Energy efficiency. Actively, photovoltaic roof panels provide much of the building’s electricity. Passively, two solar chimneys on the new wing offer natural ventilation. “The solar chimneys and the shafts interconnect to the lower levels, which is made apparent by little port holes in the shafts,” describes Kieran. “Students can see air movement as it goes up, and there are bells that jingle when the air is actually moving.”

The design optimizes daylight and minimizes solar glare on each building exposure. Explains Kieran: “On the south façade, horizontal solar light shelves both screen out the sun and welcome daylight. On the east and west façades, vertical solar shading screens are angled appropriately against the east and west glare. It all becomes a compass to help students understand solar orientation at an early age.”

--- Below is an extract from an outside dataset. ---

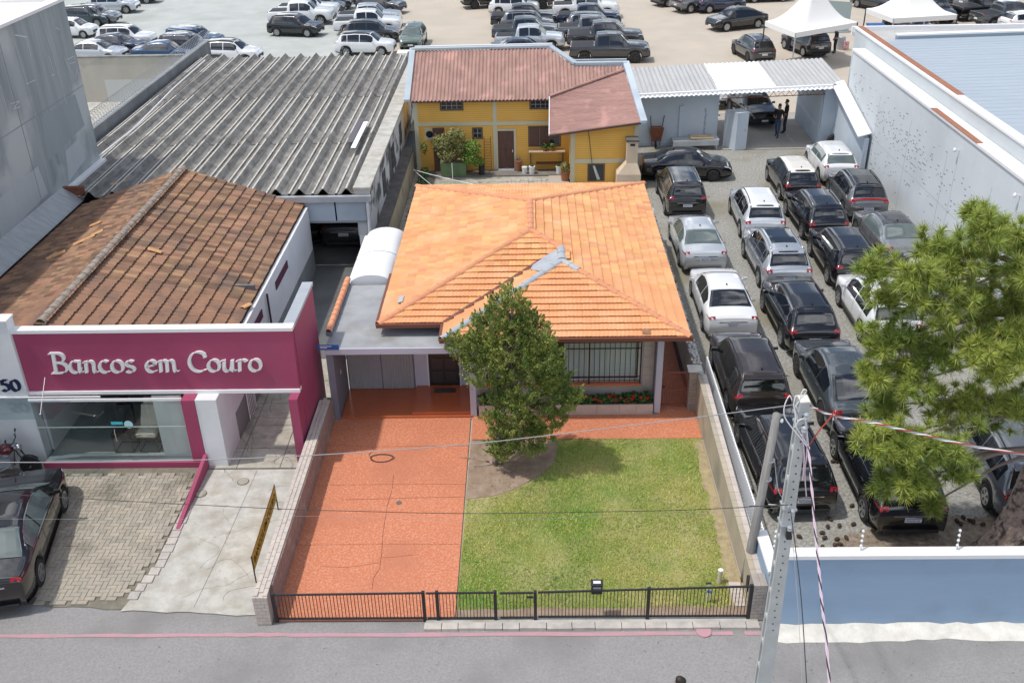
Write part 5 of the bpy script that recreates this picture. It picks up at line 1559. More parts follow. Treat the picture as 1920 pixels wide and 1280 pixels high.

The green roof. A vegetable-garden rooftop on the new wing serves as an insulator and is part of the water recycling system. “The green roof is also a food garden, managed by the students and teachers,” adds Kieran.

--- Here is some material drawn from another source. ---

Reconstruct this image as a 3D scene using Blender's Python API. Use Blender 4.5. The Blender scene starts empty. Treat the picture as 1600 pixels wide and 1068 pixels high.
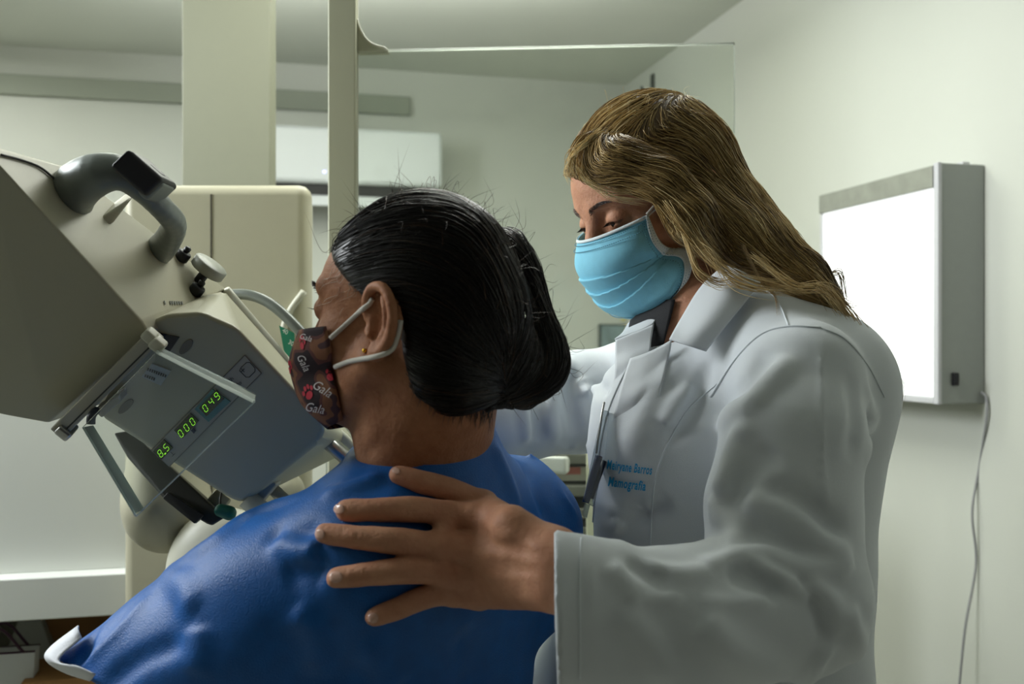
import bpy, bmesh, math, random
import numpy as np
from mathutils import Vector, Matrix

# ------------------------------------------------------------------ camera
F = 1600 * 35 / 36.0          # focal length in pixels of the 1600 px frame
CAM = 1.35                    # eye height of the camera
HZ = 534.0                    # level camera: the horizon row
scene = bpy.context.scene
COL = scene.collection
cd = bpy.data.cameras.new('camera'); cam = bpy.data.objects.new('camera', cd); COL.objects.link(cam)
cd.lens = 35; cd.sensor_width = 36; cd.clip_start = 0.05; cd.clip_end = 50
cam.location = (0, 0, CAM); cam.rotation_euler = (math.pi / 2, 0, 0)
cd.dof.use_dof = True; cd.dof.focus_distance = 1.12; cd.dof.aperture_fstop = 5.6
scene.camera = cam
# ------------------------------------------------------------------ world, lights, exposure
scene.view_settings.view_transform = 'Standard'
scene.view_settings.look = 'None'
scene.view_settings.gamma = 1.0
scene.view_settings.use_curve_mapping = False
scene.view_settings.exposure = 0.0
scene.cycles.use_denoising = True
scene.cycles.max_bounces = 8
scene.cycles.transparent_max_bounces = 24
world = bpy.data.worlds.new('world'); scene.world = world; world.use_nodes = True
bg = world.node_tree.nodes['Background']
bg.inputs[0].default_value = (0.98, 0.93, 0.82, 1); bg.inputs[1].default_value = 0.03

def area(name, loc, target, sx, sy, power, color):
    ld = bpy.data.lights.new(name, 'AREA'); ld.shape = 'RECTANGLE'; ld.size = sx; ld.size_y = sy
    ld.energy = power; ld.color = color
    o = bpy.data.objects.new(name, ld); COL.objects.link(o); o.location = loc
    d = Vector(target) - Vector(loc); o.rotation_euler = d.to_track_quat('-Z', 'Y').to_euler()
    return o
# ceiling panel over the machine, window light from the left
area('ceiling_lamp', (0.0, 1.75, 2.36), (0.0, 1.75, 0), 0.9, 0.35, 13, (0.98, 1.0, 0.94))
area('fill_light_upward', (-0.45, 2.5, 2.27), (-0.45, 2.5, 3), 1.3, 0.7, 32, (0.98, 1.0, 0.94))  # added fill, no fixture: brightens the ceiling and back walls
area('fill_light_far_left', (-1.85, 2.9, 2.40), (-1.85, 2.9, 0), 0.6, 0.6, 11, (0.98, 1.0, 0.94))  # added fill out of view, lifts the back-left wall and desk
area('window_light', (-1.88, 1.34, 2.1), (0.2, 1.15, 1.15), 0.8, 0.8, 46, (0.93, 0.98, 1.0))

# ------------------------------------------------------------------ helpers
def P(px, py, d):
    return np.array([(px - 800) / F * d, d, CAM + (HZ - py) / F * d])
def PP(l): return np.array([P(*p) for p in l])
def lin(c):
    c = np.array(c, float) / 255.0
    return tuple(np.where(c <= 0.04045, c / 12.92, ((c + 0.055) / 1.055) ** 2.4)) + (1.0,)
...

Sustainable materials. Virtually every material in the building is either reclaimed or recycled. “The cladding of the building is 100-year-old western red cedar reclaimed from wine barrels,” Kieran notes. “Material for the walkways, inside lobby, and decks is green lumber pilings reclaimed from the Baltimore Harbor. There is extensive use of linoleum, cork, and reclaimed stone. We have displays throughout the building about the source of the materials and why they are renewable.”

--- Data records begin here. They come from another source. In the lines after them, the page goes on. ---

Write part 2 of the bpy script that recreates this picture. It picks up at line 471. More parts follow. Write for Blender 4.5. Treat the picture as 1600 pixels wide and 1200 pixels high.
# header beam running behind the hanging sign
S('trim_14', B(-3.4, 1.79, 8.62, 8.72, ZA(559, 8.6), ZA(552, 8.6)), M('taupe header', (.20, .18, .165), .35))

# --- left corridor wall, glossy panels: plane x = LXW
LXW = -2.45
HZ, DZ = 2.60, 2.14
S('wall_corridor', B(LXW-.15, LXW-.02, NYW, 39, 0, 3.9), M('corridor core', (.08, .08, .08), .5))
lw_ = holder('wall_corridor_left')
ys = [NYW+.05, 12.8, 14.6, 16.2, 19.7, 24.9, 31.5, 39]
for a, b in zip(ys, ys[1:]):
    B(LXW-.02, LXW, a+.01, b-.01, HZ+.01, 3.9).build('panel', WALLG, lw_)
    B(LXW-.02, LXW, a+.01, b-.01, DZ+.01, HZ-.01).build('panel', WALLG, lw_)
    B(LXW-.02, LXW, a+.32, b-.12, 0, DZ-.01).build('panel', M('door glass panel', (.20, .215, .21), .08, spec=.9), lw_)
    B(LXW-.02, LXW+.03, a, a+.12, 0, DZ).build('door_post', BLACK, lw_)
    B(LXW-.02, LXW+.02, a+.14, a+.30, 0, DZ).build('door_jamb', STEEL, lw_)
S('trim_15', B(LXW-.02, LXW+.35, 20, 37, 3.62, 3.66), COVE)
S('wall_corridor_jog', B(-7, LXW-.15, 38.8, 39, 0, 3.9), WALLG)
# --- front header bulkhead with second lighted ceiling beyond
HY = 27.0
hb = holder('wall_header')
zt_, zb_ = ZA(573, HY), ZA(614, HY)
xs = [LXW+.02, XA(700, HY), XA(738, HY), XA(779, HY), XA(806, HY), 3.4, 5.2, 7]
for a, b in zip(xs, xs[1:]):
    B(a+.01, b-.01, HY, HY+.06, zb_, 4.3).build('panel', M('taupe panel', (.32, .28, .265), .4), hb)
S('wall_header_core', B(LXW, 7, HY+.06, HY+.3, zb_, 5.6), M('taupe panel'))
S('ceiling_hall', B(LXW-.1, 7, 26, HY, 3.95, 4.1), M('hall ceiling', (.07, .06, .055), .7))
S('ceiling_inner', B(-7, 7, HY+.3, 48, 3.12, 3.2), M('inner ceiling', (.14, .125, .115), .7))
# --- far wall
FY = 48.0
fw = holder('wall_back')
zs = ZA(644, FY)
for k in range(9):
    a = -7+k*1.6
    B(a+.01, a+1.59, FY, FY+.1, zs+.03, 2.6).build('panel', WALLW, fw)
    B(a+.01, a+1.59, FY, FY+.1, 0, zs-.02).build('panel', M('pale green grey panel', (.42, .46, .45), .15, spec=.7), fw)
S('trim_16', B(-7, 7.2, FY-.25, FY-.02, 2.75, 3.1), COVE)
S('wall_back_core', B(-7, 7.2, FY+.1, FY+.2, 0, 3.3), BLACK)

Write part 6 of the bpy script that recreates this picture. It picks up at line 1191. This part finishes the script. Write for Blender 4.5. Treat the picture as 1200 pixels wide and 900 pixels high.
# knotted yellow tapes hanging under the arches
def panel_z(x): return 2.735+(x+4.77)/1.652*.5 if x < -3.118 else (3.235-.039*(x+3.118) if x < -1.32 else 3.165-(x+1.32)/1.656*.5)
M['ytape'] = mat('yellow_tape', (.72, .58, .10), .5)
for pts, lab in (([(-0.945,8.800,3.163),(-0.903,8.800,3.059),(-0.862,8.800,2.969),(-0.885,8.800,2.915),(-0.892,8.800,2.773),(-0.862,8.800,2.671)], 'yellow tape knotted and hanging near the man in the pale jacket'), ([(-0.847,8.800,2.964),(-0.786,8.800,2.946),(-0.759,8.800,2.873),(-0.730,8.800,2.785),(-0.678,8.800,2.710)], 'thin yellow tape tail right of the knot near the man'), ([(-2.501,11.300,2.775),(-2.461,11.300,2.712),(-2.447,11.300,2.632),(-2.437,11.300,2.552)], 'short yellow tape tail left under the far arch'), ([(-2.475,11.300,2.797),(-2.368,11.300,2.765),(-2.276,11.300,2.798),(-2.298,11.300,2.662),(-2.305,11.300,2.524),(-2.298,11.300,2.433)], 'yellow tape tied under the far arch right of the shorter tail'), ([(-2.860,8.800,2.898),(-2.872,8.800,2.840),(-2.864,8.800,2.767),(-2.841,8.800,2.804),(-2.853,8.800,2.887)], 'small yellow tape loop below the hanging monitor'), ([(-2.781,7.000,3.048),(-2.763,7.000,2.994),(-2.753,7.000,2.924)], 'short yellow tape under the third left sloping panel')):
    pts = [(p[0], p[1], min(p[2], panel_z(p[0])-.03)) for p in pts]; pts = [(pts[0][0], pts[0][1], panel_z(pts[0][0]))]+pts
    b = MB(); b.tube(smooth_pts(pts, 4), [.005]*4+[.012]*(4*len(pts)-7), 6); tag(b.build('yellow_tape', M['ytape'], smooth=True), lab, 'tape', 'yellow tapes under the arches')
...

Sidwell’s other sustainable features include:

  • Douglas fir from old high school bleachers used for window framing
  • Vine-covered walls and screens on the building’s west end
  • Bamboo doors and cabinets
  • Lights that adjust to sunlight
  • Hall reflectors that bounce sunlight into classrooms at the perfect angle to provide light but not heat
  • A ventilation system that can freshen air based the amount of CO2 released by people breathing in the room.

Sidwell has commissioned documentation for LEED Platinum status. “It was not a leap to go from Sidwell’s belief structure as a religion to their obligation to take care of the natural world,” says Kieran. “It now has been formalized in a LEED program, but, in a way, they really didn’t need that. The project was not a hard sell—it is who they are.”